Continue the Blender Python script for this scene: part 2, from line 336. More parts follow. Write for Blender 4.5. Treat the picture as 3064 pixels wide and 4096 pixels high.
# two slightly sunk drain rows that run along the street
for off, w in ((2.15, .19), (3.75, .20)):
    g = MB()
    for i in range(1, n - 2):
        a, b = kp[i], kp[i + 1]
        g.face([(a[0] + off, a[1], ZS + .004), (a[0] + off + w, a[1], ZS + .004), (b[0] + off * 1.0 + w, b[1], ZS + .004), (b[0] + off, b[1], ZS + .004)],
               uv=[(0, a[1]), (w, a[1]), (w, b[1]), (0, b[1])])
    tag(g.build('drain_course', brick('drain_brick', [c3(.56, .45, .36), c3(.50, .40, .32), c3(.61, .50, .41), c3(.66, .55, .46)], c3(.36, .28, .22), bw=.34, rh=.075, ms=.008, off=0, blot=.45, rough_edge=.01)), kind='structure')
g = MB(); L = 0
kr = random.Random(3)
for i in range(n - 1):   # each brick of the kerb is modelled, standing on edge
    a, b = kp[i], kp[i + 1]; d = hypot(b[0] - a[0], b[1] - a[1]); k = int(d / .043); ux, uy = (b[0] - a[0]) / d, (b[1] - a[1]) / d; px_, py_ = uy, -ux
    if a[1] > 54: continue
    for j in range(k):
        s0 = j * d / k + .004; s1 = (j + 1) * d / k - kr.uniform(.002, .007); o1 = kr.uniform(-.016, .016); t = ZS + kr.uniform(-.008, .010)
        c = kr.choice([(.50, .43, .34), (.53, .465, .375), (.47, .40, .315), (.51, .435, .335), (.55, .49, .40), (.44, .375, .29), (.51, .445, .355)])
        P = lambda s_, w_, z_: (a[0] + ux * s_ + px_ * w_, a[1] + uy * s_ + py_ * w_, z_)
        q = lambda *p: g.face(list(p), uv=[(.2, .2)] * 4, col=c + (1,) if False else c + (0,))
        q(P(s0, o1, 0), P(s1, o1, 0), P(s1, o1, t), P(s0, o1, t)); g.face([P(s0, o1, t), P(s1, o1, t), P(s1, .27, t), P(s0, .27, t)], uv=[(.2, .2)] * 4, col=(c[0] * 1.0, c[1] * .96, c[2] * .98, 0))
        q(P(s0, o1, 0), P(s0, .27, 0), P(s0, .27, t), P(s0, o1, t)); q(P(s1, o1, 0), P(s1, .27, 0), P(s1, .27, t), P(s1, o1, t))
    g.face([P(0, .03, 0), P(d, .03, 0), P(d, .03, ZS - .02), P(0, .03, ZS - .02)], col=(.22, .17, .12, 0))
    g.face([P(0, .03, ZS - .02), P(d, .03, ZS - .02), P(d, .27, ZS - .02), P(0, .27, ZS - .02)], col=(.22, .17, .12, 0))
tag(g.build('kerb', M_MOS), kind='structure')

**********

**Your goal**.
Write the complete data out, exactly as above.

**Reply to the task**.
Continue the Blender Python script for this scene: part 2, from line 336. More parts follow. Write for Blender 4.5. Treat the picture as 3064 pixels wide and 4096 pixels high.
# two slightly sunk drain rows that run along the street
for off, w in ((2.15, .19), (3.75, .20)):
    g = MB()
    for i in range(1, n - 2):
        a, b = kp[i], kp[i + 1]
        g.face([(a[0] + off, a[1], ZS + .004), (a[0] + off + w, a[1], ZS + .004), (b[0] + off * 1.0 + w, b[1], ZS + .004), (b[0] + off, b[1], ZS + .004)],
               uv=[(0, a[1]), (w, a[1]), (w, b[1]), (0, b[1])])
    tag(g.build('drain_course', brick('drain_brick', [c3(.56, .45, .36), c3(.50, .40, .32), c3(.61, .50, .41), c3(.66, .55, .46)], c3(.36, .28, .22), bw=.34, rh=.075, ms=.008, off=0, blot=.45, rough_edge=.01)), kind='structure')
g = MB(); L = 0
kr = random.Random(3)
for i in range(n - 1):   # each brick of the kerb is modelled, standing on edge
    a, b = kp[i], kp[i + 1]; d = hypot(b[0] - a[0], b[1] - a[1]); k = int(d / .043); ux, uy = (b[0] - a[0]) / d, (b[1] - a[1]) / d; px_, py_ = uy, -ux
    if a[1] > 54: continue
    for j in range(k):
        s0 = j * d / k + .004; s1 = (j + 1) * d / k - kr.uniform(.002, .007); o1 = kr.uniform(-.016, .016); t = ZS + kr.uniform(-.008, .010)
        c = kr.choice([(.50, .43, .34), (.53, .465, .375), (.47, .40, .315), (.51, .435, .335), (.55, .49, .40), (.44, .375, .29), (.51, .445, .355)])
        P = lambda s_, w_, z_: (a[0] + ux * s_ + px_ * w_, a[1] + uy * s_ + py_ * w_, z_)
        q = lambda *p: g.face(list(p), uv=[(.2, .2)] * 4, col=c + (1,) if False else c + (0,))
        q(P(s0, o1, 0), P(s1, o1, 0), P(s1, o1, t), P(s0, o1, t)); g.face([P(s0, o1, t), P(s1, o1, t), P(s1, .27, t), P(s0, .27, t)], uv=[(.2, .2)] * 4, col=(c[0] * 1.0, c[1] * .96, c[2] * .98, 0))
        q(P(s0, o1, 0), P(s0, .27, 0), P(s0, .27, t), P(s0, o1, t)); q(P(s1, o1, 0), P(s1, .27, 0), P(s1, .27, t), P(s1, o1, t))
    g.face([P(0, .03, 0), P(d, .03, 0), P(d, .03, ZS - .02), P(0, .03, ZS - .02)], col=(.22, .17, .12, 0))
    g.face([P(0, .03, ZS - .02), P(d, .03, ZS - .02), P(d, .27, ZS - .02), P(0, .27, ZS - .02)], col=(.22, .17, .12, 0))
tag(g.build('kerb', M_MOS), kind='structure')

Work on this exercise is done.